I was pretty jazzed going into this flick. Sam Raimi had finally returned to horror! Yay! I tried to read as little about it as possible. All I knew was that some chick was trying not to, um, get dragged to Hell.
I'll cut right to the chase. Fairly Epic Fail.
I can't understand why this movie got such great reviews on Rotten Tomatoes. All I can think is that the reviews were by non-horror fans, who don't know a good horror movie if it bites them in the ass. Nevertheless, they should still understand things like, y'know, plot and character and stuff.
My dear friend
ladyeuthanasia hated this movie. She felt it was anti-feminist; that the girl in the movie was targeted for damnation for being too ambitious in a man's world. I can see her point, but I respectfully disagree.
I don't think Raimi intended it to be sexist. He did, after all, make a ham-handed attempt at showing that the hell curse could strike anyone for the smallest reason. (A young Mexican boy is dragged to Hell at the start of the movie for stealing a silver necklace from a Gypsy. Ack. More on the subject of Gypsies momentarily.) I didn't feel like the girl got walloped with the curse for stepping "out of her place." The structure of the film was a lot like an old EC comic.
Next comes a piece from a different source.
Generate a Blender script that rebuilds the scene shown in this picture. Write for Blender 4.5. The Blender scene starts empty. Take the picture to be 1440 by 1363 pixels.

In old EC comics, victims come in two varieties. There are the utter bastards who get everything they deserve. Then there are the basically decent people who get into deep shit for a small mistake, generally one involving poor judgment or going against their better natures.
This is the case in DMTH. Our heroine is trying for an assistant-manager position at the bank where she works. She's up against an obnoxious guy who's only been there a short time. (There's no doubt that her boss IS a raging sexist.) In an attempt to prove that she is up to the challenge of being a ruthless loan officer, she turns down an old woman who's already had her home loan payment deadline extended twice. This is Syliva Ganush, Gypsy, and generally gross old broad.
Here's where things started going awry for me. EC comic structure or not, who the hell makes an ethnic group the villains in a movie anymore? Sylvia is evil, vindictive, and totally gross. (She barfs on people a lot. Don't ask.) Later on, at her house, we meet some members of her extended family. They are all slutty, creepy, greasy, or otherwise unwholesome. UM, RACIST MUCH??? Dude, I've met Roma people. They take baths, okay?
So anyway. Our heroine refuses Sylvia's extension, effectively throwing her out of her house. When Sylvia falls to her knees and begs for mercy, our girl calls the security guard. This evidently pushes Sylvia over the edge. She attacks our heroine in the parking garage, in an over-the-top assault that was so silly I thought it had to be a nightmare sequence. Not so much. (Don't get me wrong, I love Raimi's Wile E Coyote style of direction. But it just came out of nowhere in this movie.) Syliva grabs one of our girl's buttons, curses it, and gives it back to her. BUSTED! She has three days until she's dragged to Hell!
There's not a lot of plot after this point. The movie just sort of noodles around as various people try to help our heroine slip out of her curse. There are a few funny moments. There are a few startles. Nothing very scary. The last quarter of the movie is the best part, even though you will almost certainly see the end coming from about 40 miles away. I sure did. There's some fun stuff when our heroine reaches her breaking point and becomes genuinely desperate. But that doesn't change the fact that you know exactly what's going to happen, ultimately.
The performances weren't bad, overall, but the actors just didn't have much to work with. Between the embarrassing racist element, the flabby plot, and the predictable "twist" at the end, I left the movie with a giant MEH.
I really wanted to watch Evil Dead 2, but I was in Virginia City with no TV. So I just had to think of it fondly.
WHO'S LAUGHING NOW?
Not me. I want 1980's Sam Raimi back.